29.12.24

Esai 6 (Hakas) : TPST Randu Alas

 Tugas Esai 6 : Belajar Kelola Sampah di TPST Randu Alas

Mata Kuliah : Psikologi Lingkungan

Dosen Pengampu : Dr. Dra. Arundati Shinta, MA


Hakas Pebriyanto (24310420057)

Fakultas Psikologi

Universitas Proklamasi 45 Yogyakarta


Pembelajaran dari TPST Randu Alas dalam Pengelolaan Sampah

TPST Randu Alas menjadi bukti nyata bagaimana pengelolaan sampah dapat dilakukan secara mandiri oleh komunitas untuk menciptakan lingkungan yang lebih sehat dan bersih. Tempat ini dipimpin oleh Pak Joko, yang bekerja bersama tiga rekannya, yaitu Pak Tujono, Pak Heru, dan Pak Waris. Dengan tarif layanan sebesar Rp50.000 per bulan, warga mendapatkan fasilitas pengangkutan dan pengolahan sampah. Meskipun tarif ini terbilang terjangkau, rencana kenaikan biaya sempat menjadi polemik. Beberapa warga menolak kebijakan tersebut karena dianggap memberatkan, sehingga keputusan tersebut akhirnya dibatalkan.  

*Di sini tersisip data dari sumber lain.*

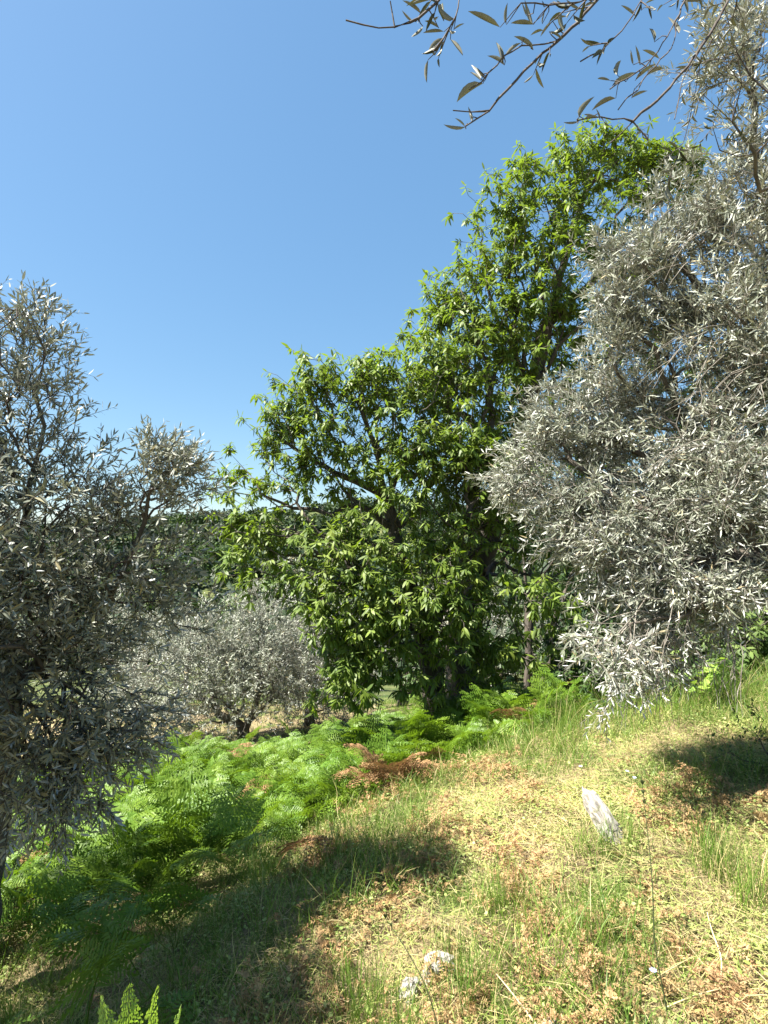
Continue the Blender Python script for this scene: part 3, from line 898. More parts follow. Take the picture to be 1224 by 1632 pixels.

Dalam operasional sehari-hari, petugas TPST Randu Alas menghadapi tantangan besar, terutama dalam memilah sampah yang terus berdatangan. Sampah organik yang terkumpul diolah menjadi pupuk kompos, baik dalam bentuk cair maupun padat. Langkah ini tidak hanya mengurangi jumlah limbah, tetapi juga menghasilkan produk bernilai guna. Prinsip 3R (Reduce, Reuse, Recycle) menjadi pedoman utama dalam setiap proses yang dilakukan. Petugas berupaya meminimalkan sampah yang dibuang, memanfaatkan barang yang masih bisa digunakan, dan mendaur ulang material yang memungkinkan. Namun, volume sampah yang tinggi sering kali menjadi kendala. Dalam beberapa kasus, petugas harus membakar sampah yang sulit dikelola. Walaupun tindakan ini kurang ideal karena dapat mencemari udara, langkah tersebut diambil sebagai solusi sementara untuk mengurangi penumpukan sampah.  

Selain menghasilkan pupuk kompos, TPST Randu Alas sebelumnya juga mencoba budidaya larva maggot untuk mengurai sampah organik. Maggot dikenal sebagai solusi inovatif dalam pengelolaan limbah organik. Namun, program ini tidak dapat dilanjutkan karena kurangnya dukungan dari pihak lain. Pedagang buah yang menjadi sumber utama sampah organik enggan membantu pembiayaan operasional. Akibatnya, budidaya maggot harus dihentikan meskipun potensinya cukup menjanjikan.  

Kisah TPST Randu Alas memberikan pelajaran penting mengenai pengelolaan sampah berbasis komunitas. Pertama, partisipasi masyarakat menjadi faktor kunci dalam keberlanjutan program. Ketika warga merasa keberatan dengan biaya operasional, peningkatan layanan menjadi sulit dilakukan. Kedua, kerjasama dengan mitra eksternal perlu dirancang agar saling menguntungkan, sehingga program tidak terkendala aspek finansial.  

Untuk mengatasi tantangan yang ada, beberapa langkah dapat diambil untuk memperbaiki kinerja TPST Randu Alas. Edukasi kepada warga mengenai pentingnya layanan pengelolaan sampah perlu digalakkan. Warga perlu memahami bahwa kenaikan biaya dapat berdampak pada peningkatan kualitas layanan dan pengurangan dampak negatif, seperti pembakaran sampah. Selain itu, inovasi baru dalam pengolahan sampah organik perlu dieksplorasi, misalnya dengan mencari mitra lain untuk mendukung program budidaya maggot atau pendekatan lain yang lebih berkelanjutan.  

Secara keseluruhan, pengalaman TPST Randu Alas menunjukkan bahwa pengelolaan sampah yang efektif memerlukan kombinasi inovasi, dukungan masyarakat, dan keberlanjutan finansial. Dengan komitmen semua pihak, tantangan yang ada dapat diselesaikan, menciptakan lingkungan yang lebih bersih dan sehat bagi generasi mendatang.